Short problem: Copy each line that contains the string "from".

Given data:
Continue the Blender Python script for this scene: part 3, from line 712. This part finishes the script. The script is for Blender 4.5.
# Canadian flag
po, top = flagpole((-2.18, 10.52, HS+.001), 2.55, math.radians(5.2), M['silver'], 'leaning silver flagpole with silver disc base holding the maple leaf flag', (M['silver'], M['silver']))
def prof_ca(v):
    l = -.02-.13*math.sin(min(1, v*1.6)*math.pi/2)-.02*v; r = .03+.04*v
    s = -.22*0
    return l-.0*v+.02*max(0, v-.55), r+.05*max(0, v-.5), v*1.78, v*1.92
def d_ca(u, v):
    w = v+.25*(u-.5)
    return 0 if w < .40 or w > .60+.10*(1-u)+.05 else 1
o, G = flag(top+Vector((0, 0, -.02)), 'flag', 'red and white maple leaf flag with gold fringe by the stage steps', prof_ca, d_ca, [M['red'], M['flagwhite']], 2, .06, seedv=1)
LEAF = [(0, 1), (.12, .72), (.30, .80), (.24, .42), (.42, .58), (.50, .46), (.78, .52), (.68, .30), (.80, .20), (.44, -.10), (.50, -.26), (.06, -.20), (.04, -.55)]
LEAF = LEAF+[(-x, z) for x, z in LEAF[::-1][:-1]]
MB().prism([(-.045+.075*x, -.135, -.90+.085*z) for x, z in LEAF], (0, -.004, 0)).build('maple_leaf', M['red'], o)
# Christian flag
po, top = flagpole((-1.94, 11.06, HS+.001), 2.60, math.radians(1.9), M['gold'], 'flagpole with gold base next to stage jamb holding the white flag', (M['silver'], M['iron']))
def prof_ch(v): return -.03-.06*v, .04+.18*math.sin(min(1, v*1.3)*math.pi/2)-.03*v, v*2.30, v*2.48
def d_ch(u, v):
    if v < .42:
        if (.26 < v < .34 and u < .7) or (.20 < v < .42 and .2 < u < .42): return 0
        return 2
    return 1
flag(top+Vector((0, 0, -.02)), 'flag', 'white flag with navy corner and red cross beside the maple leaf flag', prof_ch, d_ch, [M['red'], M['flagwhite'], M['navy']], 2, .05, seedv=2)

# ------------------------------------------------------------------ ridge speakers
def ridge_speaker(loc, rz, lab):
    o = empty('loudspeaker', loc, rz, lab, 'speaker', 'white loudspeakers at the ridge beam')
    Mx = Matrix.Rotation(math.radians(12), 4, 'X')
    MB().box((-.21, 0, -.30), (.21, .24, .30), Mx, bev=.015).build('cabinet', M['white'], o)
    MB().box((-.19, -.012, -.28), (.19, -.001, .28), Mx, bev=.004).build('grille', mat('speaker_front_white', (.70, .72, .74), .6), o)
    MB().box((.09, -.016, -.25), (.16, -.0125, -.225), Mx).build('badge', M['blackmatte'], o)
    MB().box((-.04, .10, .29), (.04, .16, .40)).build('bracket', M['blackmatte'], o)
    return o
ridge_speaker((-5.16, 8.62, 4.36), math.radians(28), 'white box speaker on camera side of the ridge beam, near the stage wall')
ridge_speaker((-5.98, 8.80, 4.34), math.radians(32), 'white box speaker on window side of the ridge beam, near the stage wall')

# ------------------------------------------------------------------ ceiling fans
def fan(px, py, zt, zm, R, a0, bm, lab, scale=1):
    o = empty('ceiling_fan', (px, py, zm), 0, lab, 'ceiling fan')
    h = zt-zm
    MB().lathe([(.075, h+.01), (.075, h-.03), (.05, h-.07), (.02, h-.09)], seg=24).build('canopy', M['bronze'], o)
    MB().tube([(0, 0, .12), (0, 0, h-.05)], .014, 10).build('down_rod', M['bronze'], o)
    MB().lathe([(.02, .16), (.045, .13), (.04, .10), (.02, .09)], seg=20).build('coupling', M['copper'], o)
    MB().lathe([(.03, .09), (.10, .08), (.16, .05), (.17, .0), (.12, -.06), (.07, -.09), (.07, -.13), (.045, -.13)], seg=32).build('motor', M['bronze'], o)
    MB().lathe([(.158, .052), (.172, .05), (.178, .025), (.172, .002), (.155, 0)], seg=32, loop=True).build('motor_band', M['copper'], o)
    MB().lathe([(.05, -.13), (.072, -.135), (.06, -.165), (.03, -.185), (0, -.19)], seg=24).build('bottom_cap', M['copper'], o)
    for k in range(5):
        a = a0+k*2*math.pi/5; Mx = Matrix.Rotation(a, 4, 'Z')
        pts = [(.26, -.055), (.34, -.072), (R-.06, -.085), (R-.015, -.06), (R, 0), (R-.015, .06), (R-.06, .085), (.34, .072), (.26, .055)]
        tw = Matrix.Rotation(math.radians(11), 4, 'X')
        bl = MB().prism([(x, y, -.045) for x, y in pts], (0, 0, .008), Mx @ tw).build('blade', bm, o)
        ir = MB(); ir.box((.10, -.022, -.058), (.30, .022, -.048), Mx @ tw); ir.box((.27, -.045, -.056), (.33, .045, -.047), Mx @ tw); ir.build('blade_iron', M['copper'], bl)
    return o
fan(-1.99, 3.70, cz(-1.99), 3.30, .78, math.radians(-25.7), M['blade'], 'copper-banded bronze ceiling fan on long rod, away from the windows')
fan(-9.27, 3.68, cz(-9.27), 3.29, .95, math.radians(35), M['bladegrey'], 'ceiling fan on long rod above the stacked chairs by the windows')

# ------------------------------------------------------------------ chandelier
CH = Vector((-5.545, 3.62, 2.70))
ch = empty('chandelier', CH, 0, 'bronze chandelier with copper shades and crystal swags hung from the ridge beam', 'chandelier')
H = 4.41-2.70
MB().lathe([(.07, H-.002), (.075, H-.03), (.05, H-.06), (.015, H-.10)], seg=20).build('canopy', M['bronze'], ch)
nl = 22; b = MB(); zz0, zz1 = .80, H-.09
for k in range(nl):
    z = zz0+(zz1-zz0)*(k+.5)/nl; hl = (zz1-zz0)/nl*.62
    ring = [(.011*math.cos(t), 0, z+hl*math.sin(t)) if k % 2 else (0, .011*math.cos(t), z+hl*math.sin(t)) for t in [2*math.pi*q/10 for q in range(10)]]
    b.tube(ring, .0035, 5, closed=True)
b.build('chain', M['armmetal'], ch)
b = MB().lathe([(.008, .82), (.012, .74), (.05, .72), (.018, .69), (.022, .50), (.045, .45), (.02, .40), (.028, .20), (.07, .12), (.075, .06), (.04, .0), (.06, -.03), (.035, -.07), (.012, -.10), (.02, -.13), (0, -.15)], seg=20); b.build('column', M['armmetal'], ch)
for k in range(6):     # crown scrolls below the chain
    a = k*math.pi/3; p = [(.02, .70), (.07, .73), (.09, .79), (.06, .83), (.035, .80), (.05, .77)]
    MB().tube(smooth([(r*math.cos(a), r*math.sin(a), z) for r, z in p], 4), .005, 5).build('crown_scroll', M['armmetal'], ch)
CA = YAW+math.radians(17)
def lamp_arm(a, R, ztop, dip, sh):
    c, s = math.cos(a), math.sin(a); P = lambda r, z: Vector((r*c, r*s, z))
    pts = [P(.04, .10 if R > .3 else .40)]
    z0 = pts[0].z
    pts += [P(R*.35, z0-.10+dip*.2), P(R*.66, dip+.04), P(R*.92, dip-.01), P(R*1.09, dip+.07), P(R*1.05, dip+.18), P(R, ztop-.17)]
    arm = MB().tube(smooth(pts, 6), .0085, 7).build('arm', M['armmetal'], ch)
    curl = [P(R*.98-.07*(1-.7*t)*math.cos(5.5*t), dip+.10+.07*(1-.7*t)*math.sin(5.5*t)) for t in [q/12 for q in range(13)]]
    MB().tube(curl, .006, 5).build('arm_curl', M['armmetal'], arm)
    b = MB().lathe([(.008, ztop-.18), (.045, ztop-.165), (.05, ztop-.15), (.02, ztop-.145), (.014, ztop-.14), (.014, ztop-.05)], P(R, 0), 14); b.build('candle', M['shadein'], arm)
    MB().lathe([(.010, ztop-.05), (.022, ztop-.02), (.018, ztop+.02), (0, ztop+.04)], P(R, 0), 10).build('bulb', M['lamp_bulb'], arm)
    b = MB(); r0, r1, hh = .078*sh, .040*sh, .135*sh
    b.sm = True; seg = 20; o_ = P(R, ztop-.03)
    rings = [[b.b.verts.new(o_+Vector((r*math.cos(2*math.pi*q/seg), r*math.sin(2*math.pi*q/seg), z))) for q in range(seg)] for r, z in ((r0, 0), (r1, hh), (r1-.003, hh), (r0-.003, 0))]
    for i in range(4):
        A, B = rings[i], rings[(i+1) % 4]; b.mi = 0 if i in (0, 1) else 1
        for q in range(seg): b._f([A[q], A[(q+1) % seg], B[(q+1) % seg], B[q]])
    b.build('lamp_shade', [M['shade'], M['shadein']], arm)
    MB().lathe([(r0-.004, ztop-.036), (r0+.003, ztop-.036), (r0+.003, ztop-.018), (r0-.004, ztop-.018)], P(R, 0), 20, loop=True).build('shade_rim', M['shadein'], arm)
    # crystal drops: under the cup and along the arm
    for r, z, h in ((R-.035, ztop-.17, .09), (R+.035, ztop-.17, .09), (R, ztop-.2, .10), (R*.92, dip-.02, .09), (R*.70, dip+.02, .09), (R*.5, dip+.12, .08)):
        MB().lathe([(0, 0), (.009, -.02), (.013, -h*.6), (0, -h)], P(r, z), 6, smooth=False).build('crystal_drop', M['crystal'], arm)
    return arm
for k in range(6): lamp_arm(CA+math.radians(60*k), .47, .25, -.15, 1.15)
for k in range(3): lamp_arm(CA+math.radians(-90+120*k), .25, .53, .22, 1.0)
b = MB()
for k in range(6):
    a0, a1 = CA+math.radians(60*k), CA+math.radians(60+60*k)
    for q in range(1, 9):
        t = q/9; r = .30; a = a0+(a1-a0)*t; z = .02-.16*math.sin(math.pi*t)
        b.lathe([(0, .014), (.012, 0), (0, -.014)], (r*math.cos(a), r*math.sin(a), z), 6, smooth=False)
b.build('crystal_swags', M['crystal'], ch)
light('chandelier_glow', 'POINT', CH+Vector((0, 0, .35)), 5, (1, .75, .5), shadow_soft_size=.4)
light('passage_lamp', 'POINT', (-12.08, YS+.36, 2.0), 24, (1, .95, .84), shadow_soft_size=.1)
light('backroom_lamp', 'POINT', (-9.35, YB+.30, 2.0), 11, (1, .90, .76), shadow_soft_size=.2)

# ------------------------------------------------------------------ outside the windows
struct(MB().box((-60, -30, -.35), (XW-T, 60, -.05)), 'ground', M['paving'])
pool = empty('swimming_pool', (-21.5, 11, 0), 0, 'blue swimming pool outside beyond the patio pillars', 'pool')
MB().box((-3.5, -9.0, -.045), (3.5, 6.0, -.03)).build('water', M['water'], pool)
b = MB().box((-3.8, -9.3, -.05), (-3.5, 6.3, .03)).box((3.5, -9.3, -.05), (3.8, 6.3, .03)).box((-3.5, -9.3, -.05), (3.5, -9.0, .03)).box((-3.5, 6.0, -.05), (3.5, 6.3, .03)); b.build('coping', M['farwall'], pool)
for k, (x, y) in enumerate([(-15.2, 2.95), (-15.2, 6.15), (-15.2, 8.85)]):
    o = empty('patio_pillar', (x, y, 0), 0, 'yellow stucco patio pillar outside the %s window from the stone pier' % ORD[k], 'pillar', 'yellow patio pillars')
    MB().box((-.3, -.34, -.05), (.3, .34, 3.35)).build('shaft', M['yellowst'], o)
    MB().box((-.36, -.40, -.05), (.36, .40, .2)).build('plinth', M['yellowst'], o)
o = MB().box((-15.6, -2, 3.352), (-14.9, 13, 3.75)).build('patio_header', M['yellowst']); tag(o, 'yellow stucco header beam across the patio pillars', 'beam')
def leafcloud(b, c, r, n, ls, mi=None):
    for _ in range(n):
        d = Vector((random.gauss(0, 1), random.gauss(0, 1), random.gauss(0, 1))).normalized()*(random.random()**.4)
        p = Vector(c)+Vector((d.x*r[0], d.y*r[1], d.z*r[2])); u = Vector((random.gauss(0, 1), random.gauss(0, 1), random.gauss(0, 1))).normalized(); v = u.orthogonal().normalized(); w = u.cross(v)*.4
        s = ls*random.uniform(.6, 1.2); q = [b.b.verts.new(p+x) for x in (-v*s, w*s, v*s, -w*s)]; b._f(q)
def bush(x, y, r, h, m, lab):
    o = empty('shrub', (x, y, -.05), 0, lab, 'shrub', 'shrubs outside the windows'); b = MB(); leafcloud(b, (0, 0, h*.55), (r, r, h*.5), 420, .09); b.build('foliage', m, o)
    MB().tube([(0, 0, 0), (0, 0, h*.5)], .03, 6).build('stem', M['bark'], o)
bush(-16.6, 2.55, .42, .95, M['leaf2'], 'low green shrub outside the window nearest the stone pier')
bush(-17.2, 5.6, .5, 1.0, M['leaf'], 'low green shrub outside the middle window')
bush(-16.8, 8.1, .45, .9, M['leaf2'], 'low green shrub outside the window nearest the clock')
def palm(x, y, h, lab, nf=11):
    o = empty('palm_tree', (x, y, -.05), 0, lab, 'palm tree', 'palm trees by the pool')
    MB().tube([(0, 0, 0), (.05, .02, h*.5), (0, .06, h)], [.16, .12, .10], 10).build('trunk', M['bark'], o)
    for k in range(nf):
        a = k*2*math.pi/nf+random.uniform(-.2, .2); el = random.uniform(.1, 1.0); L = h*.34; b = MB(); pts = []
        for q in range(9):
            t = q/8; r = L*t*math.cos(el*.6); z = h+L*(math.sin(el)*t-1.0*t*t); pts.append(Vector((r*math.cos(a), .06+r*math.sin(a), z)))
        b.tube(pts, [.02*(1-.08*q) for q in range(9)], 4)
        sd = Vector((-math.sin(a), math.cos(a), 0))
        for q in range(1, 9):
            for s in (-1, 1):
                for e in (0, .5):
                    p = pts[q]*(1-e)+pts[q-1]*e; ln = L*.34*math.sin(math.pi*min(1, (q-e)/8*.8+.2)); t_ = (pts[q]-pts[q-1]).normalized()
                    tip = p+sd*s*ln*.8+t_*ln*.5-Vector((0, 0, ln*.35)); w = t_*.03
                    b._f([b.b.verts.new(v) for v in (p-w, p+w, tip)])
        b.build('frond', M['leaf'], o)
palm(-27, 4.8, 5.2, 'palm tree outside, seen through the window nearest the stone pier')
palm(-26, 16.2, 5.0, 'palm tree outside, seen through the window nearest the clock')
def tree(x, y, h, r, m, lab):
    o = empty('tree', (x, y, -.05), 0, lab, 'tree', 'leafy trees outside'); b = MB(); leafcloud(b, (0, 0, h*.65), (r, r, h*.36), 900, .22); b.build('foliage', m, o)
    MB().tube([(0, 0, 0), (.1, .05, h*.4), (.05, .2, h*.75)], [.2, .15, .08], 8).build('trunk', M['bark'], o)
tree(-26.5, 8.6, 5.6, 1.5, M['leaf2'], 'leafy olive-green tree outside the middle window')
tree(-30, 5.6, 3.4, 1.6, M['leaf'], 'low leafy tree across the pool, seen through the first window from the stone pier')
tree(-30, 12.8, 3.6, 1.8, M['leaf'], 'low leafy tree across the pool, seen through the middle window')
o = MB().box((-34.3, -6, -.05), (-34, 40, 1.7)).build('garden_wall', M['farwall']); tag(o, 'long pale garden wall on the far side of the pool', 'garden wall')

The solution:
Continue the Blender Python script for this scene: part 3, from line 712. This part finishes the script. The script is for Blender 4.5.
fan(-1.99, 3.70, cz(-1.99), 3.30, .78, math.radians(-25.7), M['blade'], 'copper-banded bronze ceiling fan on long rod, away from the windows')
ch = empty('chandelier', CH, 0, 'bronze chandelier with copper shades and crystal swags hung from the ridge beam', 'chandelier')
    o = empty('patio_pillar', (x, y, 0), 0, 'yellow stucco patio pillar outside the %s window from the stone pier' % ORD[k], 'pillar', 'yellow patio pillars')
tree(-30, 5.6, 3.4, 1.6, M['leaf'], 'low leafy tree across the pool, seen through the first window from the stone pier')